>> Start DATA PROVIDED

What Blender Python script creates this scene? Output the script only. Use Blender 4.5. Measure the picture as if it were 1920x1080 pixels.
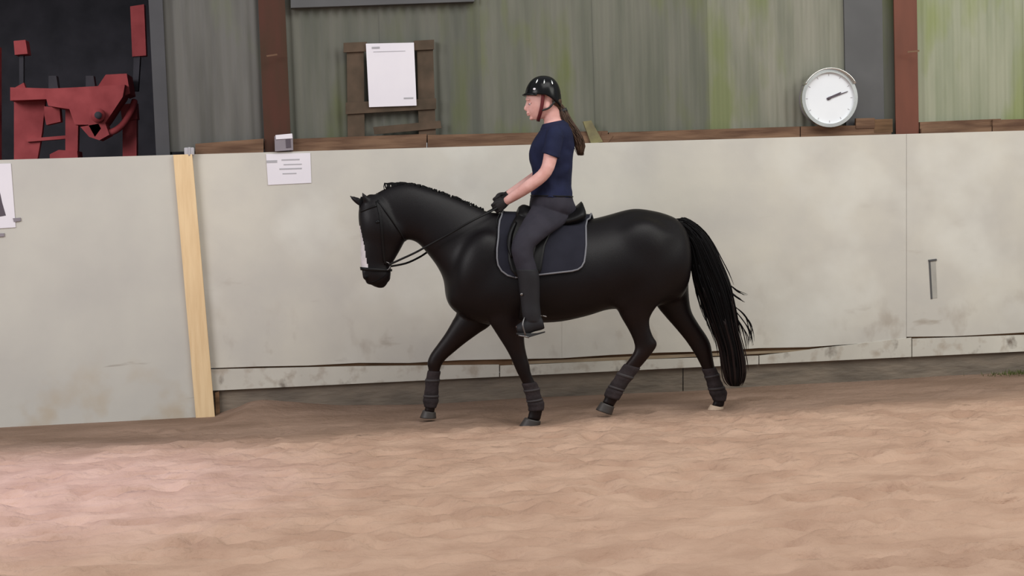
import bpy, math, random
import numpy as np
from mathutils import Vector, Matrix, noise
from mathutils.bvhtree import BVHTree
random.seed(7); np.random.seed(7)
for o in list(bpy.data.objects): bpy.data.objects.remove(o)
SC = bpy.context.scene; COL = SC.collection

# ---------------------------------------------------------------- camera
F_PX = 2620.0
yaw, pitch, roll = math.radians(7.2), math.radians(-3.58), math.radians(1.93)
CAM = Vector((0, 0, 1.6))
fw = Vector((math.sin(yaw)*math.cos(pitch), math.cos(yaw)*math.cos(pitch), math.sin(pitch)))
r0 = fw.cross(Vector((0, 0, 1))).normalized(); u0 = r0.cross(fw).normalized()
rt = r0*math.cos(roll) - u0*math.sin(roll); up = u0*math.cos(roll) + r0*math.sin(roll)
cd = bpy.data.cameras.new('camera'); cam = bpy.data.objects.new('camera', cd); COL.objects.link(cam)
cd.sensor_width = 36; cd.lens = 36*F_PX/1920; cd.clip_start = .05; cd.clip_end = 200
M = Matrix((rt, up, -fw)).transposed().to_4x4(); M.translation = CAM; cam.matrix_world = M
SC.camera = cam
# ---------------------------------------------------------------- world, lights, exposure
SC.view_settings.view_transform = 'Standard'; SC.view_settings.look = 'None'
SC.view_settings.gamma = 1; SC.view_settings.use_curve_mapping = False
SC.view_settings.exposure = 0.22
W = bpy.data.worlds.new('world'); SC.world = W; W.use_nodes = True
W.node_tree.nodes['Background'].inputs[0].default_value = (.93, .97, 1, 1)
W.node_tree.nodes['Background'].inputs[1].default_value = .40
def area(name, loc, target, size, power, color=(1, 1, 1), sy=None):
    l = bpy.data.lights.new(name, 'AREA'); l.energy = power; l.color = color; l.size = size
    if sy: l.shape = 'RECTANGLE'; l.size_y = sy
    o = bpy.data.objects.new(name, l); COL.objects.link(o); o.location = loc
    o.rotation_euler = (Vector(target)-Vector(loc)).to_track_quat('-Z', 'Y').to_euler(); return o
area('overhead_area', (3.5, 6.0, 7.0), (2.6, 9.0, 0), 6, 250, (1, .985, .95), 3)
area('overhead_area', (8.5, 5.0, 5.5), (5.0, 11.2, 1.2), 3, 170, (1, .99, .90), 3)  # unseen area light added at right so the wall brightens that way
area('left_fill', (-6.0, 4.5, 5.0), (-2.2, 11.0, 1.0), 4, 300, (1, .97, .98), 3)  # unseen soft light added at left to brighten the left boards
area('store_fill', (-3.2, 12.6, 4.4), (-2.6, 13.2, 0), .8, 9, (1, .92, .95), .8)  # added light with no visible source, lifts the dark store
sp = bpy.data.lights.new('sand_patch_fill', 'SPOT'); sp.energy = 950; sp.color = (.60, .60, 1.0)  # unseen spot added to paint the bright sand patch at left
sp.spot_size = math.radians(36); sp.spot_blend = 1.0; sp.shadow_soft_size = .4
so = bpy.data.objects.new('sand_patch_fill', sp); COL.objects.link(so); so.location = (-3.0, 8.6, 6.2)
so.rotation_euler = (Vector((-1.9, 8.25, 0))-so.location).to_track_quat('-Z', 'Y').to_euler()

YW = 11.09   # arena wall plane
YH = 10.05                                                  # horse mid plane
def ray(px, py):
    return (fw + rt*((px-960)/F_PX) + up*((540-py)/F_PX))
def on_y(px, py, y):
    d = ray(px, py); return CAM + d*((y-CAM.y)/d.y)
def hp(px, py, yo=0.0): return on_y(px, py, YH-yo)         # yo > 0 is towards the camera
def wp(px, py, off=0.0): return on_y(px, py, YW-off)
MPP = 1/262.0

# ---------------------------------------------------------------- materials
def mat(name, col, rough=.7, metal=0, spec=.5, var=None, scale=8, stretch=(1, 1, 1), bump=0, bscale=40, coat=0, contrast=(.35, .65)):
    m = bpy.data.materials.new(name); m.use_nodes = True; nt = m.node_tree; n = nt.nodes; L = nt.links
    b = n['Principled BSDF']; b.inputs['Roughness'].default_value = rough; b.inputs['Metallic'].default_value = metal
    b.inputs['Specular IOR Level'].default_value = spec; b.inputs['Coat Weight'].default_value = coat
    tc = n.new('ShaderNodeTexCoord'); mp = n.new('ShaderNodeMapping'); mp.inputs['Scale'].default_value = stretch
    L.new(tc.outputs['Object'], mp.inputs['Vector'])
    nz = n.new('ShaderNodeTexNoise'); nz.inputs['Scale'].default_value = scale; nz.inputs['Detail'].default_value = 6
    L.new(mp.outputs[0], nz.inputs['Vector'])
    rp = n.new('ShaderNodeValToRGB'); rp.color_ramp.elements[0].position = contrast[0]; rp.color_ramp.elements[1].position = contrast[1]
    v = var or tuple(c*.82 for c in col)
    rp.color_ramp.elements[0].color = (*v, 1); rp.color_ramp.elements[1].color = (*col, 1)
    L.new(nz.outputs['Fac'], rp.inputs[0]); L.new(rp.outputs[0], b.inputs['Base Color'])
    if bump:
        n2 = n.new('ShaderNodeTexNoise'); n2.inputs['Scale'].default_value = bscale; n2.inputs['Detail'].default_value = 5
        L.new(mp.outputs[0], n2.inputs['Vector'])
        bp = n.new('ShaderNodeBump'); bp.inputs['Strength'].default_value = 1; bp.inputs['Distance'].default_value = bump
        L.new(n2.outputs['Fac'], bp.inputs['Height']); L.new(bp.outputs[0], b.inputs['Normal'])
    m['rp'] = 1
    return m
def layer(m, col, scale, stretch, lo, hi, rot=(0, 0, 0), axis=None):
    """mix a second own colour of the surface into the base colour; axis = (index, a, b) fades it along object space"""
    nt = m.node_tree; n = nt.nodes; L = nt.links; b = n['Principled BSDF']
    src = b.inputs['Base Color'].links[0].from_socket
    tc = n.new('ShaderNodeTexCoord'); mp = n.new('ShaderNodeMapping'); mp.inputs['Scale'].default_value = stretch
    mp.inputs['Rotation'].default_value = rot; mp.inputs['Location'].default_value = (scale*3.1, .7, 1.9)
    L.new(tc.outputs['Object'], mp.inputs[0])
    nz = n.new('ShaderNodeTexNoise'); nz.inputs['Scale'].default_value = scale; nz.inputs['Detail'].default_value = 4
    L.new(mp.outputs[0], nz.inputs['Vector'])
    mr = n.new('ShaderNodeMapRange'); mr.inputs[1].default_value = lo; mr.inputs[2].default_value = hi; L.new(nz.outputs['Fac'], mr.inputs[0])
    fac = mr.outputs[0]
    if axis:
        sx = n.new('ShaderNodeSeparateXYZ'); L.new(tc.outputs['Object'], sx.inputs[0])
        m2 = n.new('ShaderNodeMapRange'); m2.inputs[1].default_value = axis[1]; m2.inputs[2].default_value = axis[2]
        L.new(sx.outputs[axis[0]], m2.inputs[0]); mu = n.new('ShaderNodeMath'); mu.operation = 'MULTIPLY'
        L.new(fac, mu.inputs[0]); L.new(m2.outputs[0], mu.inputs[1]); fac = mu.outputs[0]
    mx = n.new('ShaderNodeMix'); mx.data_type = 'RGBA'; L.new(fac, mx.inputs[0]); L.new(src, mx.inputs[6]); mx.inputs[7].default_value = (*col, 1)
    L.new(mx.outputs[2], b.inputs['Base Color']); return m
MT = {}
MT['board'] = mat('painted_board', (.60, .575, .51), .75, var=(.52, .50, .46), scale=1.6, bump=.002, bscale=9, spec=.25)
layer(MT['board'], (.36, .31, .26), 5.5, (1, 1, .7), .58, .75, axis=(2, .95, .2))
layer(MT['board'], (.40, .36, .31), 1.7, (1.2, 1, 4), .66, .74, rot=(0, .12, 0), axis=(2, 1.7, .4))
layer(MT['board'], (.66, .65, .60), 1.1, (1, 1, 1), .52, .72)
MT['kick'] = mat('scuffed_kick_board', (.60, .575, .51), .75, var=(.53, .505, .45), scale=2, bump=.002, bscale=9, spec=.25)
layer(MT['kick'], (.20, .17, .14), 4.5, (1.3, 1, 1), .60, .72)
layer(MT['kick'], (.42, .37, .31), 9, (1, 1, 1), .52, .7)
MT['door'] = mat('painted_door', (.55, .535, .485), .75, var=(.49, .475, .44), scale=1.4, bump=.0015, bscale=7, spec=.25)
layer(MT['door'], (.36, .33, .29), 1.3, (1.0, 1, 9), .67, .72, rot=(0, .08, 0), axis=(2, 1.2, .4))
layer(MT['door'], (.46, .39, .30), 3, (1, 1, 1), .5, .7, axis=(2, .6, .1))
MT['batten'] = mat('raw_pine', (.80, .60, .36), .7, var=(.72, .52, .30), scale=6, stretch=(6, 6, .5), spec=.2)
MT['kerb'] = mat('kick_plank', (.16, .135, .11), .9, var=(.23, .19, .15), scale=6, stretch=(.5, 1, 2), bump=.01, bscale=14, spec=.1)
MT['gapwood'] = mat('bare_board_edge', (.22, .13, .075), .9, var=(.10, .06, .035), scale=4, stretch=(.6, 1, 4), spec=.1)
MT['strip'] = mat('tan_board_edge', (.33, .26, .18), .9, var=(.24, .18, .12), scale=6, stretch=(.6, 1, 4), spec=.1)
MT['rail'] = mat('brown_timber', (.20, .12, .075), .8, var=(.10, .055, .035), scale=5, stretch=(.5, 1, 4), bump=.004, bscale=20, spec=.2)
def sheet_mat(name, a, b, green, lo):
    m = mat(name, a, .6, 0, .3, var=b, scale=2.5, stretch=(3, 3, .35), contrast=(.35, .62))
    layer(m, green, 1.6, (1.6, 1, .5), lo, lo+.13); return m
MT['sheet_far'] = sheet_mat('grey_sheeting', (.125, .122, .112), (.085, .083, .075), (.12, .13, .085), .57)
MT['sheet_mid'] = sheet_mat('green_grey_sheeting', (.125, .125, .103), (.092, .096, .077), (.10, .11, .058), .55)
MT['sheet_mid2'] = sheet_mat('pale_green_grey_sheeting', (.150, .150, .120), (.112, .117, .090), (.125, .14, .06), .54)
MT['sheet_r'] = sheet_mat('pale_sheeting', (.235, .23, .185), (.16, .165, .125), (.16, .18, .085), .52)
MT['sheet_rr'] = sheet_mat('algae_sheeting', (.31, .32, .235), (.24, .26, .18), (.23, .26, .12), .50)
MT['post_l'] = mat('dark_red_oxide', (.070, .021, .012), .6, var=(.046, .021, .009), scale=3, stretch=(2, 2, .5), spec=.3)
MT['post_r'] = mat('red_oxide', (.155, .052, .032), .6, var=(.12, .042, .026), scale=3, stretch=(2, 2, .5), spec=.3)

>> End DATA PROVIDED

** EXERCISE DESCRIPTION **
Leave out the pictures and restate, word for word, the lines from the top of the data through the line containing "SC = bpy.context.scene; COL = SC.collection", both included.

** RESULT OF THIS TASK **
What Blender Python script creates this scene? Output the script only. Use Blender 4.5. Measure the picture as if it were 1920x1080 pixels.
import bpy, math, random
import numpy as np
from mathutils import Vector, Matrix, noise
from mathutils.bvhtree import BVHTree
random.seed(7); np.random.seed(7)
for o in list(bpy.data.objects): bpy.data.objects.remove(o)
SC = bpy.context.scene; COL = SC.collection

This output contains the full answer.